オリガルヒとは、ペレストロイカ移行期に行われた公営企業の民営化プロセスの混乱において、国有財産の収奪を行った新興財団のことである。その多くは地方、連邦の両域における政治家や官僚と癒着した中で莫大な富を獲得し勢力を拡大した者たちである。国家の弱体化を招いた張本人として槍玉に挙げられ、プーチンも大物を横領罪で逮捕するなど牽制球を投げたが、その裏で彼らの金を元手に与党側新党を設立した。また、プーチンの有力後継者のひとりであるメドベージェフが、ロシア最大のガス生産供給会社・ガスプロムの指導的地位にあるように、プーチン政権の要人にはオリガルヒの重要なポストに就いているものが少なくない。プーチンの下では、プーチンに擦り寄るオリガルヒとは互いの利益を通じての相互補完関係にあると言える。

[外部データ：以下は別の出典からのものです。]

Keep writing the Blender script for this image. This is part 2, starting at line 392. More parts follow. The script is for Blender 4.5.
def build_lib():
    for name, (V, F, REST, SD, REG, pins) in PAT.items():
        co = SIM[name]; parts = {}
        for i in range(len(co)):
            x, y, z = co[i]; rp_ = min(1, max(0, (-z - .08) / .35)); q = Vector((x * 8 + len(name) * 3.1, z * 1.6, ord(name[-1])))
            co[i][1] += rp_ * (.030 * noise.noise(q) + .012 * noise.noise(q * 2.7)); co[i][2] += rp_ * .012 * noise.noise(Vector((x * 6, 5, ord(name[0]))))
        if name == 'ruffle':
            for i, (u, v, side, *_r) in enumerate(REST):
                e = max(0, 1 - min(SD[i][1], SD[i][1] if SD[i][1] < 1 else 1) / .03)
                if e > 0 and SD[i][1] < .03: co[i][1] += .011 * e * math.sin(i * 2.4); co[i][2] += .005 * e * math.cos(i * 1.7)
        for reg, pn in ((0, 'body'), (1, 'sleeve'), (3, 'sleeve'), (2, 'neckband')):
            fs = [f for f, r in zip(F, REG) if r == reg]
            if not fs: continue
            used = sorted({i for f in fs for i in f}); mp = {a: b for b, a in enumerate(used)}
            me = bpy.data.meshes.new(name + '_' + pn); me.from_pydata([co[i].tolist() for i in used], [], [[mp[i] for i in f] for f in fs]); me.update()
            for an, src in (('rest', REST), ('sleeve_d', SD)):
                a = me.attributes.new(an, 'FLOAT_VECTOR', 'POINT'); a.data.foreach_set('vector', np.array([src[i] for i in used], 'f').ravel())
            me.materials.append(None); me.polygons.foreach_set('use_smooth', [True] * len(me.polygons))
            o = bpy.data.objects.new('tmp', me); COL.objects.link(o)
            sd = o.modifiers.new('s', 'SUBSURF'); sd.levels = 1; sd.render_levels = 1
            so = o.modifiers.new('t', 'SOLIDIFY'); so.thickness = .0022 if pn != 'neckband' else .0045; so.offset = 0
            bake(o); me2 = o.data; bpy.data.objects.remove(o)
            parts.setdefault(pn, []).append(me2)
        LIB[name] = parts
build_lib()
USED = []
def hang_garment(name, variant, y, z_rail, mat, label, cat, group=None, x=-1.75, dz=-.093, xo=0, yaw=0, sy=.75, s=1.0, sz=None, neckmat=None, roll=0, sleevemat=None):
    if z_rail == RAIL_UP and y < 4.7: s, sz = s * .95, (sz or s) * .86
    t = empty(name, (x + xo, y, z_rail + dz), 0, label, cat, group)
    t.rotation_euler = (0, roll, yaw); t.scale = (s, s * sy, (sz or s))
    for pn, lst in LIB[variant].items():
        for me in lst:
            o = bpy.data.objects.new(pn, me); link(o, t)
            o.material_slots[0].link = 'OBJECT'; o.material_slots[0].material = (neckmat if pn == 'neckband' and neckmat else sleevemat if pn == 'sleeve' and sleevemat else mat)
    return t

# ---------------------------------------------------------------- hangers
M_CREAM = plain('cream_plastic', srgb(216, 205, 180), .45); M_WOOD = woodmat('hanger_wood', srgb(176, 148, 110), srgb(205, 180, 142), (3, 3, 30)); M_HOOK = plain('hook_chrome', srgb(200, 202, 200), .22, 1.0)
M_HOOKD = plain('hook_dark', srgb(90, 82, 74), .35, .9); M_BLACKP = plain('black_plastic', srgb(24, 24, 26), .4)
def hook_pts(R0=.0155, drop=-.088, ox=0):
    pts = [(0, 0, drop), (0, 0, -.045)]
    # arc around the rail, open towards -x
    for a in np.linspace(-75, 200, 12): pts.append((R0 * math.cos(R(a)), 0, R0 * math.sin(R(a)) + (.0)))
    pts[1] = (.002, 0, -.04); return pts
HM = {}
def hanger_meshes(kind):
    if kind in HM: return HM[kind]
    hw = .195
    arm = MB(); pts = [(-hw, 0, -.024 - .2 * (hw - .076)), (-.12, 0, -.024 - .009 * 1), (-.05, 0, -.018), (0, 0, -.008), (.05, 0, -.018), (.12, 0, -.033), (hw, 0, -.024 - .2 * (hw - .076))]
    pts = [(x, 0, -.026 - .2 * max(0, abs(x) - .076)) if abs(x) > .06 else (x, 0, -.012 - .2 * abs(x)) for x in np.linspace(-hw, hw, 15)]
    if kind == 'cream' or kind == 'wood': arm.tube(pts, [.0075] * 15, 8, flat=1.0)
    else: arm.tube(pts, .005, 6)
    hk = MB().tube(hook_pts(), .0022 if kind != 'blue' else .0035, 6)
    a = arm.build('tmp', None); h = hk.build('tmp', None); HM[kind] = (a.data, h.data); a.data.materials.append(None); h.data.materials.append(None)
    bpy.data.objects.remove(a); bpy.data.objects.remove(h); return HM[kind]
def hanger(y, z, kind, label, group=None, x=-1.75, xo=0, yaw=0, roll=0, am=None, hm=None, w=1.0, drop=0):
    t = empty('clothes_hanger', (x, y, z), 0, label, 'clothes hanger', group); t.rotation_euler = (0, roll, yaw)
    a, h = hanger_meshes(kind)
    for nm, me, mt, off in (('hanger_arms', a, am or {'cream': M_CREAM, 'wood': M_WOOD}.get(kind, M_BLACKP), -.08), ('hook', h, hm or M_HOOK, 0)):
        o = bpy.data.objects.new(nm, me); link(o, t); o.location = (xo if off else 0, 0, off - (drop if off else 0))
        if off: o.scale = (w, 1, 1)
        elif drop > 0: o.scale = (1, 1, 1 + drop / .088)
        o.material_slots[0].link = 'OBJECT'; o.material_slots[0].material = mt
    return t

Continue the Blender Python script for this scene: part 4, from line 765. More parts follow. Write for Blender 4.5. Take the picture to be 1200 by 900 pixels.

二回目の大統領としての任期は2024年5月まで。従来の憲法では、大統領は連続二期までとなっていたが、メドベージェフを間に挟んだ今は4期目。さらに憲法は変えられて、大統領の任期については「これまでの任期を除き、生涯二期とする」としたので、プーチンの大統領職はまだまだ継続しそうである。

 3:ベスラン学校占拠事件
2004年9月1日から9月3日にかけてロシアの北オセチア共和国ベスラン市のベスラン第一中等学校で、チェチェン共和国独立派を中心とする多国籍の武装集団(約30名)によって起こされた占拠事件。7歳から18歳の少年少女とその保護者ら1181人が人質となる。3日間の膠着状態を経て9月3日に特殊部隊の強硬突破で建物を制圧し事件は終了したが、386人以上が死亡(うち186人が子供)、負傷者700人以上という大惨事となった。首謀者はチェチェン人のシャミル・バサエフ(独立派強硬派グループ「コーカサス戦線」の指導者)。
コーカサスはロシアの南端にあり黒海とカスピ海にはさまれた地域。1991年のソ連解体は、形式上連邦からの分離独立権を認めたソ連憲法に基づき南コーカサスの3共和国(アルメニア、ジョージア、アゼルバイジャン)に独立を果たさせたが、北コーカサスの諸民族自治共和国はロシア連邦からの分離権を憲法によっても認められず、独立運動をロシア当局に押さえ込まれた。中でもチェチェン共和国は1991年に就任したジョハル・ドゥダエフ大統領のもとでソ連およびロシア連邦からの分離独立を宣言し、強硬姿勢を貫いたため、1994年よりロシア連邦軍の攻撃を受け、第一次チェチェン紛争が勃発した。以来、チェチェンを中心に戦乱、テロが続発し、北コーカサスはロシアの中でも特に不安定な地域になっている。一方、独立を果たした南コーカサス3国も、アゼルバイジャンとアルメニアのナゴルノ・カラバフ戦争などを原因として民主化の阻害と経済発展の停滞が著しく、問題が山積している。(wikipedia)

※ 投稿文中の敬称は略していることもございます。